Samuel\'s (1995) Theatres of memory sets popular memory more straightforwardly against \'official\' or \'academic\' historical knowledge, proposing that we take seriously the \'unofficial knowledge\' found in popular sources, including popular myth, oral testimony, popular media, local lore, place names and other environmental knowledges. The aim in such work is to suggest that history (and by implication geography) as a discipline should be open to considering a more popular range of source material than has traditionally been the case: \'Tapping into popular memory requires a different order of evidence, and a different kind of enquiry\' (Samuel, 1995, p. 8). In similar vein Nora suggests that the study of sites of memory can serve to link \'apparently disconnected events\' (1989, p. 23), and stresses that historical study itself functions as an important site of memory, and therefore must be aware of its own social and political role. Work on popular histories, often associated in the UK with the History Workshop movement of socialist and feminist historians, has been echoed by recent calls for the study of popular geographies, whether in relation to an expanded sense of the history of geography as a discipline, which includes its popular role, or in terms of popular knowledges of place and environment (see also imaginative geography). Dolores Hayden\'s The power of place (1995) builds on the work of a group of historians and artists in Los Angeles to explore the possibilities of a progressive exploration of memory in the urban landscape. Hayden considers working-class, ethnic and gendered historic landscapes to show how \'places make memories cohere in complex ways\' (p. 43).
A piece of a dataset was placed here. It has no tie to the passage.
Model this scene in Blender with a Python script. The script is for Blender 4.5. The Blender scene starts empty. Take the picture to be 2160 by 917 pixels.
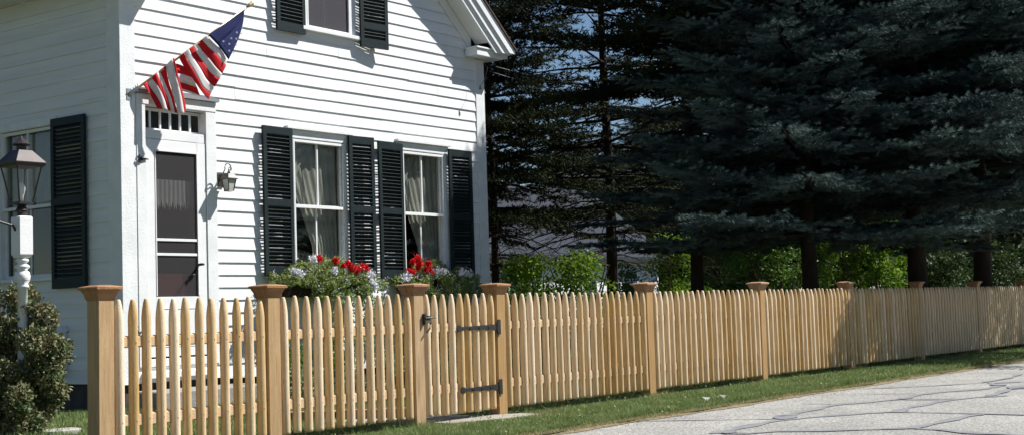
import bpy, math, random
import numpy as np
from mathutils import Vector, Matrix
random.seed(7); RNG = np.random.default_rng(11)
S = bpy.context.scene
COL = S.collection
R = math.radians

# ------------------------------------------------------------------ camera
FPX, YAW, PIT, ROL = 2969.39, .638119, .0663519, -.0319356
CAM = np.array([0, -7.2636, .8788])
_cy, _sy = math.cos(YAW), math.sin(YAW)
FW = np.array([_cy*math.cos(PIT), _sy*math.cos(PIT), math.sin(PIT)])
_R0 = np.array([_sy, -_cy, 0.]); _U0 = np.cross(_R0, FW)
RT = _R0*math.cos(ROL)+_U0*math.sin(ROL); UP = -_R0*math.sin(ROL)+_U0*math.cos(ROL)
cam = bpy.data.cameras.new('camera'); co = bpy.data.objects.new('camera', cam); COL.objects.link(co)
co.matrix_world = Matrix(((RT[0], UP[0], -FW[0], CAM[0]), (RT[1], UP[1], -FW[1], CAM[1]), (RT[2], UP[2], -FW[2], CAM[2]), (0, 0, 0, 1)))
cam.sensor_width = 36; cam.lens = FPX/2160*36; cam.clip_end = 3000; cam.clip_start = .05
S.camera = co
def ray(u, v): return FW+RT*(u-1080)/FPX-UP*(v-458.5)/FPX
def at(u, v, y): d = ray(u, v); return CAM+d*(y-CAM[1])/d[1]
def atz(u, v, z=0.): d = ray(u, v); return CAM+d*(z-CAM[2])/d[2]
def atx(u, v, x): d = ray(u, v); return CAM+d*(x-CAM[0])/d[0]

# ------------------------------------------------------------------ light
SUN = Vector((1.3, -1, 1.88)).normalized()
elev = math.asin(SUN.z)
w = bpy.data.worlds.new('World'); S.world = w; w.use_nodes = True
nt = w.node_tree; bg = nt.nodes['Background']
sky = nt.nodes.new('ShaderNodeTexSky'); sky.sky_type = 'NISHITA'; sky.sun_disc = False
sky.sun_elevation = elev; sky.sun_rotation = math.atan2(SUN.x, SUN.y); sky.air_density = 1.0; sky.dust_density = .05; sky.ozone_density = 4.0
nt.links.new(sky.outputs[0], bg.inputs[0]); bg.inputs[1].default_value = .05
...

Popular memory is to be distinguished from the related concept of the \'invention of tradition\', coined in Hobsbawm and Ranger\'s (1983) collection of essays showing the self-consciously invented nature of events and institutions often held to be customary, for example the rituals of monarchy or parliament. Despite Hobsbawm\'s argument that we should take seriously the capacity of invented traditions to acquire significant cultural power, the term \'invented tradition\' has often been taken to imply something fake, lacking cultural authenticity. Such arguments have been extended by critics such as Hewison (1987) to imply that a popular interest in heritage can be put down as trivial, nostalgic, culturally regressive and commercially exploitative, and opposed to a true sense of history as defined by the historian. Samuel (1995) uses popular memory to argue against such a position, suggesting instead that concern for heritage represents a genuine popular and democratic engagement with history. Samuel stresses that in political terms a concern for heritage is by no means confined to conservative movements, and seeks to highlight a tradition of radical and socialist concern for the past.
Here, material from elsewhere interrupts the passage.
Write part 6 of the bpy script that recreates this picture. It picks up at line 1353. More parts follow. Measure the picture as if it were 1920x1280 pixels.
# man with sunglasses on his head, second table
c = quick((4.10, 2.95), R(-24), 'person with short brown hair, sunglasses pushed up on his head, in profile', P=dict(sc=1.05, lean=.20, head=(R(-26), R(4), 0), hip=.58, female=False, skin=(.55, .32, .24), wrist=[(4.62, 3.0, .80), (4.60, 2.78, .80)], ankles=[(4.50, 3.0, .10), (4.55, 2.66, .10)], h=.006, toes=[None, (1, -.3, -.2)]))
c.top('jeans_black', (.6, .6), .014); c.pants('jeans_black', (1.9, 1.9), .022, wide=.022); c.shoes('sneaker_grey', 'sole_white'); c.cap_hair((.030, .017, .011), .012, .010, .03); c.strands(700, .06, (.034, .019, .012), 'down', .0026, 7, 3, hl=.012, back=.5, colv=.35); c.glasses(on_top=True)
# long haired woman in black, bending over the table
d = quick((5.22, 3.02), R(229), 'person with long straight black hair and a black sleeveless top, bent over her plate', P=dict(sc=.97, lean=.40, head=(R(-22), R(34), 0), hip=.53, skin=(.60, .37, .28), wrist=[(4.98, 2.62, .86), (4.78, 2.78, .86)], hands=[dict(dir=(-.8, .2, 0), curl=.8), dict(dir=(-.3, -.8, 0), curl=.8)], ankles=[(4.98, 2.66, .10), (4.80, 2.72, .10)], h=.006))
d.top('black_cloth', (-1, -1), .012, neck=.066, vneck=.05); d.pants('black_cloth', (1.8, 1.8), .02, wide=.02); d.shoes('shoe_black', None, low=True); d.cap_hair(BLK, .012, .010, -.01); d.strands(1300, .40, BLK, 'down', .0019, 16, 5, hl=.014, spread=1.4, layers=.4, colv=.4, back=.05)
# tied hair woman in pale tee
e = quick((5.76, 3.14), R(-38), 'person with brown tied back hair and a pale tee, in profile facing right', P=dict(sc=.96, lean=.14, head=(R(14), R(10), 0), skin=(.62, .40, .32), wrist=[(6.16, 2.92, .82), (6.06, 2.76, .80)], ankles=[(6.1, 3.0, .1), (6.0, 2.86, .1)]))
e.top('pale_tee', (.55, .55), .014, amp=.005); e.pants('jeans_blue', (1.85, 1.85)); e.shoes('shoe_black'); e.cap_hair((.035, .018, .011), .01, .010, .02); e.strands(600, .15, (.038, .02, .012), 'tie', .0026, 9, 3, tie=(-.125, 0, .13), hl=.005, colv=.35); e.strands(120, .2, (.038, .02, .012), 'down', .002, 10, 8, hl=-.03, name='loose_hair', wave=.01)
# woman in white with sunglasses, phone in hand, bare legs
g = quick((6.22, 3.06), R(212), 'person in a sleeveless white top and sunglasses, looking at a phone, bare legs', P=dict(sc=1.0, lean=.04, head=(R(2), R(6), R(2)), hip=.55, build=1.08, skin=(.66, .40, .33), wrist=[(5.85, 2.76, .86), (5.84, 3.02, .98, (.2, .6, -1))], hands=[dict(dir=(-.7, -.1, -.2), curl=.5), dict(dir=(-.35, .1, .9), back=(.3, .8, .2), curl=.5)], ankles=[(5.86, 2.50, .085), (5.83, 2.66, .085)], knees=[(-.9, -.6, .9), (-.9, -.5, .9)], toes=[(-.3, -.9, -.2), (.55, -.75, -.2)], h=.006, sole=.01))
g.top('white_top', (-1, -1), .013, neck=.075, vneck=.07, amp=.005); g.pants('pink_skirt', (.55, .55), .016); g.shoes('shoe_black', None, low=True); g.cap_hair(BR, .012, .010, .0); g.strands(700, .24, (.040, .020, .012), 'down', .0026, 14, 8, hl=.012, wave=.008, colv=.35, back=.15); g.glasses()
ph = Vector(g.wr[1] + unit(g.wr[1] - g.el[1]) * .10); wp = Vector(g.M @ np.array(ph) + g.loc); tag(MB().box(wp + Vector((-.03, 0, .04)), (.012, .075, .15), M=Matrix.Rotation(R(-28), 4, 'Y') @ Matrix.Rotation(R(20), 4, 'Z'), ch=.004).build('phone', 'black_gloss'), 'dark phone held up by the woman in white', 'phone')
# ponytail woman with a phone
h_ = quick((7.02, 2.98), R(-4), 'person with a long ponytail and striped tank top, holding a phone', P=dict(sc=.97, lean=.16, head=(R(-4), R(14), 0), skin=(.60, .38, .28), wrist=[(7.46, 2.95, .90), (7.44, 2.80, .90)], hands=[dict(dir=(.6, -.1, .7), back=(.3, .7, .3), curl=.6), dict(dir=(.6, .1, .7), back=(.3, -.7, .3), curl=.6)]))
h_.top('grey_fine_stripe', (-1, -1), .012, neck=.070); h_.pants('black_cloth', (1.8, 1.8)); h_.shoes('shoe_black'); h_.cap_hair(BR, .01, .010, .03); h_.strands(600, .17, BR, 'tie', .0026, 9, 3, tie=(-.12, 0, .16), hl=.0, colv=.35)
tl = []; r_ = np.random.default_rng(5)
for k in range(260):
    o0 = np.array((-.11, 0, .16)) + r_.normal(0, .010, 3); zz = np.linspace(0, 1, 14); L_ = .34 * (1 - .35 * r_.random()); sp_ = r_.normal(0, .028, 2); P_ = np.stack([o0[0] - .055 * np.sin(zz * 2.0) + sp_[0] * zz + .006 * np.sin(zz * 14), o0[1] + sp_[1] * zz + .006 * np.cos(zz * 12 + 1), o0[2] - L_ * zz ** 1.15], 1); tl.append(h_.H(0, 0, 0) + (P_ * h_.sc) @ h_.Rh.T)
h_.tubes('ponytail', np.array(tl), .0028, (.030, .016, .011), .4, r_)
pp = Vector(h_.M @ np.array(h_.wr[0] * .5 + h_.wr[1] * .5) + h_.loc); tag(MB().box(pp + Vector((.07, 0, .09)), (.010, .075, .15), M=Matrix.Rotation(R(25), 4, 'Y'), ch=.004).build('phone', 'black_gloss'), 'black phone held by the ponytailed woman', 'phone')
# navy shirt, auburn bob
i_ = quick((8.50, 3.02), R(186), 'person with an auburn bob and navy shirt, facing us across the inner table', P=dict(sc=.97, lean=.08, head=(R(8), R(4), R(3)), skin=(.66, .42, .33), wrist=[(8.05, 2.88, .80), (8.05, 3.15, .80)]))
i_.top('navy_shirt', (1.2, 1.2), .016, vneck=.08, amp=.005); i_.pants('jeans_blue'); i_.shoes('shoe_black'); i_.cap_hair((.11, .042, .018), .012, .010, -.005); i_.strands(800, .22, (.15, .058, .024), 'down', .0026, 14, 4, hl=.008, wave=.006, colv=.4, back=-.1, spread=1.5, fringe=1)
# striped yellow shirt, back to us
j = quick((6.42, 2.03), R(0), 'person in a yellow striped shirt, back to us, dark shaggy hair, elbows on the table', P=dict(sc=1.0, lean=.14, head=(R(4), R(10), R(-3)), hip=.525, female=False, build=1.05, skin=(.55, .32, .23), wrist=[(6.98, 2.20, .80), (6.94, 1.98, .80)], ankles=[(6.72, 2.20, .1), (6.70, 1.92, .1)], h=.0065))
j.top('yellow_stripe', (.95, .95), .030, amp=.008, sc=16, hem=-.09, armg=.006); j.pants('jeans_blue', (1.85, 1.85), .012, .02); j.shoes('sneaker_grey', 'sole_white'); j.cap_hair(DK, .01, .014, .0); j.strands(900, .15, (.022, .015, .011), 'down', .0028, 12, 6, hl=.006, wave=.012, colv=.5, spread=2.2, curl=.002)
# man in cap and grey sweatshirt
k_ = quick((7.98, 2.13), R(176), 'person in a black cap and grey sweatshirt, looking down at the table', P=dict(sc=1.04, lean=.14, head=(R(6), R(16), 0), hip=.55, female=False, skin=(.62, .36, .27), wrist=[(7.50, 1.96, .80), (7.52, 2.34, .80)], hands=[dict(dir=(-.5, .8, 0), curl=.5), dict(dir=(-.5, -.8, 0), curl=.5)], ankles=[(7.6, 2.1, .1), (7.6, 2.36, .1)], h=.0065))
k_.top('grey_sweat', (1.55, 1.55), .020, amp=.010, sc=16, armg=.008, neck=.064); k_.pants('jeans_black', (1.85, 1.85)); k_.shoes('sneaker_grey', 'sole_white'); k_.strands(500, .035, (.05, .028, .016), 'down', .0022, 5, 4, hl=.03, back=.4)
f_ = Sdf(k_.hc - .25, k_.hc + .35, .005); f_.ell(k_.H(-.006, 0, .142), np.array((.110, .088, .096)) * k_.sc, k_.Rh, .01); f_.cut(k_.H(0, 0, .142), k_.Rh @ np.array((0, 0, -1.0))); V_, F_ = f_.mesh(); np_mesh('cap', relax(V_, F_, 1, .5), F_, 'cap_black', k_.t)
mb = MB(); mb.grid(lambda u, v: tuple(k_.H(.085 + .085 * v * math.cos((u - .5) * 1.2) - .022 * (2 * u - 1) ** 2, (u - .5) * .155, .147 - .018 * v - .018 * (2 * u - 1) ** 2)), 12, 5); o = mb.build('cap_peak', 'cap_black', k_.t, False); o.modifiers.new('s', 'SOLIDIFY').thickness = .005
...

The political range of popular memory is highlighted in work by geographers on monuments, whereby contests over memory focus on and are refracted through specific commemorative sites, as in Peet\'s study of conflicts over the commemoration of an eighteenth-century popular revolt in twentieth-century Petersham, Massachusetts (Peet, 1996). The place of memory in popular geographies is central to work by geographers on the historicity of place, especially in terms of the role of heritage and memory in the production of local, national and ethnic identities. Charlesworth (1994) shows how the former concentration camp at Auschwitz has become a place of contested memory in terms of conflicting commemorations of Jewish, Soviet-Polish and Polish-Catholic suffering. Matless (1993) focuses on the work of English landscape historian W.G. Hoskins to show how academic studies and topographic guides have promoted a particular anti-modern culture of landscape emphasizing local attachment, memory and tradition. Crang shows how the phenomena of heritage can be considered in terms of the performativity of the past (Crang, 1994), and in a detailed study of the historicity of urban forms of popular memory in Bristol — postcards, old photographs, local displays — shows how an attention to the popular demands a rethinking of the time-spaces of the city (Crang, 1996). The general conclusion to draw from all such work is that the study of popular geographies entails a critical engagement with popular memory. (DM)

References Charlesworth, A. 1994: Contesting places of memory: the case of Auschwitz. Environment and Planning D: Society and Space 12: 579-93. Crang, M. 1994: On the heritage trail: maps of and journeys to olde Englande. Environment and Planning D: Society and Space 12: 341-55. Crang, M. 1996: Envisioning urban histories: Bristol as palimpsest, postcards and snapshots. Environment and Planning A 28: 429-52. Hayden, D. 1995: The power of place: urban landscapes as public history. Cambridge, MA: MIT Press. Hewison, R. 1987: The heritage industry. London: Methuen. Hobsbawm, E. and Ranger, T., eds, 1983: The invention of tradition. Cambridge: Cambridge University Press. Matless, D. 1993: One man\'s England: W.G. Hoskins and the English culture of landscape. Rural History 4: 187-207. Nora, P. 1989: Between memory and history: Les Lieux de Mémoire. Representations 26: 7-25. Peet, R. 1996: A sign taken for history: Daniel Shay\'s Memorial in Petersham, Massachusetts. Annals of the Association of American Geographers 96: 21-43. Popular Memory Group 1982: Popular memory: theory, politics, method. In R. Johnson, G. McLennan, B. Schwarz and D. Sutton, eds, Making histories. London: Hutchinson, 205-52. Samuel, R. 1995: Theatres of memory. London: Verso. Wright, P. 1985: On living in an old country: the national past in contemporary Britain. London: Verso.

Suggested Reading: Hayden (1995). Samuel (1995).